● EXERCISE REQUIREMENTS
Gather every line that includes the word "wide", please.

____

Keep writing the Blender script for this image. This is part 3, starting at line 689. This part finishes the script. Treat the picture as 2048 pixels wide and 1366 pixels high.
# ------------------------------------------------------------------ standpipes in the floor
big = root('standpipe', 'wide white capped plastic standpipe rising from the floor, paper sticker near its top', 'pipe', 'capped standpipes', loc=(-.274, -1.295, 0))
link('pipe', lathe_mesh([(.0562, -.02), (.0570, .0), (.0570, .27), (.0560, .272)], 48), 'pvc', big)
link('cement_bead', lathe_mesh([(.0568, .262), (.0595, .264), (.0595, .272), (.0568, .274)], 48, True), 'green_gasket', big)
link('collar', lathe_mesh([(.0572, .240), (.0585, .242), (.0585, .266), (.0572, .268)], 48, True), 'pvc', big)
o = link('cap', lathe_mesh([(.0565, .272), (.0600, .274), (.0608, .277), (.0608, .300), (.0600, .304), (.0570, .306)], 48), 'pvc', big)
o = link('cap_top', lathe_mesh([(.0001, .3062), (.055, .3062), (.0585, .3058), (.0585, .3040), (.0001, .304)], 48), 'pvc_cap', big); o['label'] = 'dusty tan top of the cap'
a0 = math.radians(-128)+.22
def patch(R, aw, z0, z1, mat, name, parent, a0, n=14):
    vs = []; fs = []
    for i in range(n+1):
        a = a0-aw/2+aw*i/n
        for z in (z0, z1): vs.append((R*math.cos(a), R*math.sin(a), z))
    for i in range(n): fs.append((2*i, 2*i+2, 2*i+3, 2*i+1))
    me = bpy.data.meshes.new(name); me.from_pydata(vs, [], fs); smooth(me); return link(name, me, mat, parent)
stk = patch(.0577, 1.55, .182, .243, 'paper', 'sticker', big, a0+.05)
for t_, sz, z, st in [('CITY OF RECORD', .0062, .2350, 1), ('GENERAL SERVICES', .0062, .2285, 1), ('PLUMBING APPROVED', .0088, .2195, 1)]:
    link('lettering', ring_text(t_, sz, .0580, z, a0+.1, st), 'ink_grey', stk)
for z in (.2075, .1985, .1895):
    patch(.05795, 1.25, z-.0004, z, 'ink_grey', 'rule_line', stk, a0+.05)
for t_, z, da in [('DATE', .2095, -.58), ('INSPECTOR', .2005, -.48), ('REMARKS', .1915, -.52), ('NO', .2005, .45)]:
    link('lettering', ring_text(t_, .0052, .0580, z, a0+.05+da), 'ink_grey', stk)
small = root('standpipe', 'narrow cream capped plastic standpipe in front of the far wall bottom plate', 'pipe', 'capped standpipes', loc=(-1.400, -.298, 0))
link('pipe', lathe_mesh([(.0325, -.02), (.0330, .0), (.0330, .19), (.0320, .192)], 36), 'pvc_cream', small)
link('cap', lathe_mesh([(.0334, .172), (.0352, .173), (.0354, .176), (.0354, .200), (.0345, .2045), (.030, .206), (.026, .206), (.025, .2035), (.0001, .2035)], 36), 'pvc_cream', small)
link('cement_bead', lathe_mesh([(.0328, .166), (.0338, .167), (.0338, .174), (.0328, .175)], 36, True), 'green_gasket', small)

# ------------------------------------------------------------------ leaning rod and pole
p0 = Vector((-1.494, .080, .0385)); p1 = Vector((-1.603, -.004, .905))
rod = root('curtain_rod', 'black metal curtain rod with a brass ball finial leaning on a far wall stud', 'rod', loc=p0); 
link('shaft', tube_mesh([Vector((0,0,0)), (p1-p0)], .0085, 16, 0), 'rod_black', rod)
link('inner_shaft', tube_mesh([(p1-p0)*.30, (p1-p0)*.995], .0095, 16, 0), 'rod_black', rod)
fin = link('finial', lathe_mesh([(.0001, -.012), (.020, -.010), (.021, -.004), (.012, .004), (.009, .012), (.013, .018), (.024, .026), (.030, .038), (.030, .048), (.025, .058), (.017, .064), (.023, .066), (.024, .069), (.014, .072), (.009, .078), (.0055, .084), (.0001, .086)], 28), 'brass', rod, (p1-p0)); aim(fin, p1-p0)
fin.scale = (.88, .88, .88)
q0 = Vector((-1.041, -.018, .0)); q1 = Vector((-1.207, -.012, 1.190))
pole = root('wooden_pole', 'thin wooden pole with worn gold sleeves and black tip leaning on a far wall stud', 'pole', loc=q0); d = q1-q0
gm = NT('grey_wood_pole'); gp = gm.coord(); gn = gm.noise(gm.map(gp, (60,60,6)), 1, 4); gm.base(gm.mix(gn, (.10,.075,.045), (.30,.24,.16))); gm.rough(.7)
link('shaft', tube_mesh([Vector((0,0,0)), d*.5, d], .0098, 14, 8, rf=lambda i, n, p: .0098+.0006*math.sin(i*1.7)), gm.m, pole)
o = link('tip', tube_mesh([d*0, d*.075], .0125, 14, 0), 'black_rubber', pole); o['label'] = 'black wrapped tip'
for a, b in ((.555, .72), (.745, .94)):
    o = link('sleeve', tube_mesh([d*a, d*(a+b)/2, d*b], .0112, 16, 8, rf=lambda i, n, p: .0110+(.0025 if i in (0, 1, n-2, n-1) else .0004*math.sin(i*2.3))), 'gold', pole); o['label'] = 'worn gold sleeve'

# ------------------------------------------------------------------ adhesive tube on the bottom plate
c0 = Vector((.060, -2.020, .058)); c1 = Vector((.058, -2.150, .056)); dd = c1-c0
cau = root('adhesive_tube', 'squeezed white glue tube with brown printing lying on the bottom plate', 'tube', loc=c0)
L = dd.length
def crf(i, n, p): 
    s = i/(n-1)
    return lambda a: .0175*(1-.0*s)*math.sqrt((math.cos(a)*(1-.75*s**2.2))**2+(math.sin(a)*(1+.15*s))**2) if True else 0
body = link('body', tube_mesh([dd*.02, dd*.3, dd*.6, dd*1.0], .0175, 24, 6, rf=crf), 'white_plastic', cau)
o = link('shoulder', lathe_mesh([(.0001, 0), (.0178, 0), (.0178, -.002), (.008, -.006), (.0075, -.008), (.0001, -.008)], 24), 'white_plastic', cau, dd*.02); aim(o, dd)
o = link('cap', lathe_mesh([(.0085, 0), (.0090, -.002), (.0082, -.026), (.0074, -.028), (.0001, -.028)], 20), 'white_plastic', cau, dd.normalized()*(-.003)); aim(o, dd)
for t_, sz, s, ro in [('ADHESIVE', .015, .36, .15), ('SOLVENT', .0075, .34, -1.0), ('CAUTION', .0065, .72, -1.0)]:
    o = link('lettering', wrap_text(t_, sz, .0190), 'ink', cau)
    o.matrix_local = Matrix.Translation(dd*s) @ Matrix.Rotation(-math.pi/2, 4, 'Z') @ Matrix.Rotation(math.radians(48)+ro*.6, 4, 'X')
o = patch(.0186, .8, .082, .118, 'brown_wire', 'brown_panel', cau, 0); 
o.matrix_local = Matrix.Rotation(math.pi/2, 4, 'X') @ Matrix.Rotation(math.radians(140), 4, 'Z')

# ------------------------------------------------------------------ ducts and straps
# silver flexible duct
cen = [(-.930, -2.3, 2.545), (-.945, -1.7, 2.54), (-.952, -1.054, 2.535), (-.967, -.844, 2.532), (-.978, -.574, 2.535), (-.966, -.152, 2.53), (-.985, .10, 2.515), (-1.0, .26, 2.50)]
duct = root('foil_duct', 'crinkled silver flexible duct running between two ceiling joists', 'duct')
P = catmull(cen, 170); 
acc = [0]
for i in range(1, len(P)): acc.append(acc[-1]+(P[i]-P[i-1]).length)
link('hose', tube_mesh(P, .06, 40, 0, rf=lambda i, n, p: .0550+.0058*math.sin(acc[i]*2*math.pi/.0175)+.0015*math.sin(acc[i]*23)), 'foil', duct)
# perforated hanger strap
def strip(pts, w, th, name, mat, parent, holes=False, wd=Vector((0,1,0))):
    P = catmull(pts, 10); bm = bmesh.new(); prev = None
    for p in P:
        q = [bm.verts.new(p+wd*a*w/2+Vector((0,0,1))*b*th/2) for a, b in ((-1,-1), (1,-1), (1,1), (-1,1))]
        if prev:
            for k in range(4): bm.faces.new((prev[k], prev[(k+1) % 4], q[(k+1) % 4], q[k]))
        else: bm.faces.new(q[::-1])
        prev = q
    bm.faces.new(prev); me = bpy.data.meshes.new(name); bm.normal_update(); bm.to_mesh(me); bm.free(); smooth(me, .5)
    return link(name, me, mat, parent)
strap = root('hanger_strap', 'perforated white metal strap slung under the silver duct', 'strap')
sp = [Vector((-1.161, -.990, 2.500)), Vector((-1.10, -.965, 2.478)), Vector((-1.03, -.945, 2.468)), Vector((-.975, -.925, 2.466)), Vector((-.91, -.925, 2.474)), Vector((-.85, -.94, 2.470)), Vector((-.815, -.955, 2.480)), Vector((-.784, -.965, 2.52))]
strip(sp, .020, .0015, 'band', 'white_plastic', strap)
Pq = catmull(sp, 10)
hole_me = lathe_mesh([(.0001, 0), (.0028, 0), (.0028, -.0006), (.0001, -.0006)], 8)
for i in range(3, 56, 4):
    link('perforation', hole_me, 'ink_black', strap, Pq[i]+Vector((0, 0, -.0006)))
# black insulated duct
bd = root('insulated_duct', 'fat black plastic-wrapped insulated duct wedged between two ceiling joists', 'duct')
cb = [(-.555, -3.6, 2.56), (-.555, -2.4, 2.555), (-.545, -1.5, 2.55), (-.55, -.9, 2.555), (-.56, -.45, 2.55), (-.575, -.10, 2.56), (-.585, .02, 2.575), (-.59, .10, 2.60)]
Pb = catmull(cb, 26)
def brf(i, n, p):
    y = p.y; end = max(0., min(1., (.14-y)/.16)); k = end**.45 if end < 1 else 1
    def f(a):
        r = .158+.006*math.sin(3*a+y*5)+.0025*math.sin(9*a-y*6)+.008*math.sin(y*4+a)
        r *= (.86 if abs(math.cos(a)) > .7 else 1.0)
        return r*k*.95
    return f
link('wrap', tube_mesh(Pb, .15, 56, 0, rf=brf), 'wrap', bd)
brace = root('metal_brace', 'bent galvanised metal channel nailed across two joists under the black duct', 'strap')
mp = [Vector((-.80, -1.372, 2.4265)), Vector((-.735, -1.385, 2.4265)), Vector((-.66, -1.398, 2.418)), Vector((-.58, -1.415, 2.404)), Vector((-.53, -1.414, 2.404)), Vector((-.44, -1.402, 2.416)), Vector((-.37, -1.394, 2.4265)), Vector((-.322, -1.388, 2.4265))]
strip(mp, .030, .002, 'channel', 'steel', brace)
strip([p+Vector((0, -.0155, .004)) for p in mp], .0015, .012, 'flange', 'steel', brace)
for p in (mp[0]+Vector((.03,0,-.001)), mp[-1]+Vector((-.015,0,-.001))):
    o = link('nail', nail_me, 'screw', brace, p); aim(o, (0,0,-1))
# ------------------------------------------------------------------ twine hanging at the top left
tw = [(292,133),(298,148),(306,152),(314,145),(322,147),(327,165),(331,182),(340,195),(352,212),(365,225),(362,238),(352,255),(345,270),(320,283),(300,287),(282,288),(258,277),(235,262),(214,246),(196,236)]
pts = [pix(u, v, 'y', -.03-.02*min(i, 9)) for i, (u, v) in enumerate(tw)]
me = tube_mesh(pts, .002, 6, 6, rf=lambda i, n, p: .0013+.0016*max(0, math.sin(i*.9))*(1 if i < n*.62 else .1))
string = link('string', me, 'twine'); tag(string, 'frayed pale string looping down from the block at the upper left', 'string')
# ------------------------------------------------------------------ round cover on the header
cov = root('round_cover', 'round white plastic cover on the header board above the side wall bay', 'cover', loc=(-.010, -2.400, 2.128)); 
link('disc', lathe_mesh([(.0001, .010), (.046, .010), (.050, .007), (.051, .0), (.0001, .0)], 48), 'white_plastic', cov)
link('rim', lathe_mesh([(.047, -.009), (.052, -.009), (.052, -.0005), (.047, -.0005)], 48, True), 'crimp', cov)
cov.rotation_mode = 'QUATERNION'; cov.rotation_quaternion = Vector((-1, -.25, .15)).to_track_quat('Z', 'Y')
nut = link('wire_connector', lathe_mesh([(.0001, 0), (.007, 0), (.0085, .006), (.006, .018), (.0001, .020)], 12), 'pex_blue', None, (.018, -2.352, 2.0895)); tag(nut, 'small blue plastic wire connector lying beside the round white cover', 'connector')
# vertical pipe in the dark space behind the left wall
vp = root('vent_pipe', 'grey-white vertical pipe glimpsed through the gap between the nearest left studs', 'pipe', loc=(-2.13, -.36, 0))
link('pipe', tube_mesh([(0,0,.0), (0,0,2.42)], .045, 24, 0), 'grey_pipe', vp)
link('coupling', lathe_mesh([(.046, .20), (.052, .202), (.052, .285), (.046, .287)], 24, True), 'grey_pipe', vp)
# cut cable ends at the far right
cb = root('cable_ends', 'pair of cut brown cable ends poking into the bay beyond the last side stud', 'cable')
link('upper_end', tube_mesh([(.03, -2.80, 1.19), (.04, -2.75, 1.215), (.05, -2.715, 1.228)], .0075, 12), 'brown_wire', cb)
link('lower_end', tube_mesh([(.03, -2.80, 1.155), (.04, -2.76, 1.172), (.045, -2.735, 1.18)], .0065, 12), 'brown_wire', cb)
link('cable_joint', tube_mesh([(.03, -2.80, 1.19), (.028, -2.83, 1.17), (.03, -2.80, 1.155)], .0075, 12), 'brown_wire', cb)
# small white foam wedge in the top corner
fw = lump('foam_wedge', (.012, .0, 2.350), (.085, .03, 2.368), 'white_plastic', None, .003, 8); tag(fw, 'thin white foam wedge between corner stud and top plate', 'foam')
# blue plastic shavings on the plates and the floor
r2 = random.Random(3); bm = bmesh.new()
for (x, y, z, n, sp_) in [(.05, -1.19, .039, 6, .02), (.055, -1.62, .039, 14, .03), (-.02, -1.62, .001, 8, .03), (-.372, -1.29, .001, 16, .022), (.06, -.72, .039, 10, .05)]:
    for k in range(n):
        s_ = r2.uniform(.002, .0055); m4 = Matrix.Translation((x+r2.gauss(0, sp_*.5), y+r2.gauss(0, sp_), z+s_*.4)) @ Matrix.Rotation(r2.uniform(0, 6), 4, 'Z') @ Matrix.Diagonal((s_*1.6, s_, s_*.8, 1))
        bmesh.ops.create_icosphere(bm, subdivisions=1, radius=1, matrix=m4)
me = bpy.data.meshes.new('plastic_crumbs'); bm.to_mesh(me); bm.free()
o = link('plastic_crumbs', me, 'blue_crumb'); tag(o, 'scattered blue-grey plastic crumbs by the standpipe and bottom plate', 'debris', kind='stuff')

____

● SOLUTION
Keep writing the Blender script for this image. This is part 3, starting at line 689. This part finishes the script. Treat the picture as 2048 pixels wide and 1366 pixels high.
big = root('standpipe', 'wide white capped plastic standpipe rising from the floor, paper sticker near its top', 'pipe', 'capped standpipes', loc=(-.274, -1.295, 0))